I've had a friend living with me for the last few weeks while she finds a place of her own, but last night I asked to be alone. I arrived in the flat three years ago, alone, without a bed to sleep on, without memories or knowledge of what life had in store for the next era of my life, and I rather wanted my last night to be alone there as well, sitting, thinking about the last thousand days, about the dinners and friends who've come to eat and stay, about the 120 or so couchsurfers from almost 30 countries who have come into my life for just a few days, to share their stories and to hear tales of the universe, of life in China, of crazy meals and lost days, of a life in research, of what we know and what we don't know. The number of art's students who now have a basic knowledge of the holographic principle is non-negligible, thanks largely to these walls in el Calle Romero Donallo. I wanted to think about the work I've done in this flat, of where I've come since leaving China, of the papers I've written and the papers I almost wrote, of the new collaborations, of the arguments, heated and impassioned which I've had, and which have increased my understanding, or decreased my misunderstanding of the field, of the time spent silent and motionless on the sofa, trying to play mathematical tricks to solve a problem, of the nights where I couldn't sleep, because every time I started drifting off, mathematica code would stream across my visual field and I would jump out of bed, only to realise that my idea was ludicrous, or not. I wanted to remember the kimchi making parties with crowds of Korean friends coming round to get their taste of home, of the dumpling evenings where a bunch of friends would be put to use in a production line around the dining table, filling jaozi after jaozi with scallions and pork, of the sushi, paella and pulpo lunches where we would take advantage of the wealth of seafood off the Galician coast...and so much more.
This isn't my farewell to Santiago, but I will be here for only another two weeks before Christmas and on the road the rest of the time, at conferences and programs, and so it didn't seem worthwhile to keep the flat. My belongings, boxed and labeled, are taking up most of the spare room of a friend's flat, for the time being, until I send them off to Munich some time before December. My life is temporarily reduced to a rucksack of clothes and a bag with my notebook, my laptop and my camera. The rest of my belongings will sit in silence, enshrouded in cardboard and tape for the next few weeks. This minimisation is something I rather like, though I feel there is more I could do without.
For now I'm waiting to take a train, to catch a bus, to take a plane to England where I'm off to a wedding this weekend, before flying straight on to Vienna where I'll spend two weeks at a school on applications of AdS/CFT to the quark gluon plasma, a subject that I haven't worked actively on this year but which I hope to get back into over the coming weeks. There are still some ideas from last Christmas that one of my collaborators has reignited and I hope to give a push to as soon as possible.

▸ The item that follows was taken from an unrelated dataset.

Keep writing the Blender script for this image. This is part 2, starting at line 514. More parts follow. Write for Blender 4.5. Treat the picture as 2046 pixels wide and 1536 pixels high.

So, for now I say goodbye to my home in Romero Donallo, to the library which has been my home from home over the last two weeks where I've been calculating furiously, to the cafe which has been keeping me well caffeinated and whose waiters would greet me with a sly grin every time I popped in for another giant mug of cortado upon cortado, to the swimming pool which has cleansed my mind every few days and has almost certainly saved me from complete melt-down, while working late into the night, and of course to friends, who I'll be seeing again in a few weeks time when back for the penultimate time, just before heading off to China.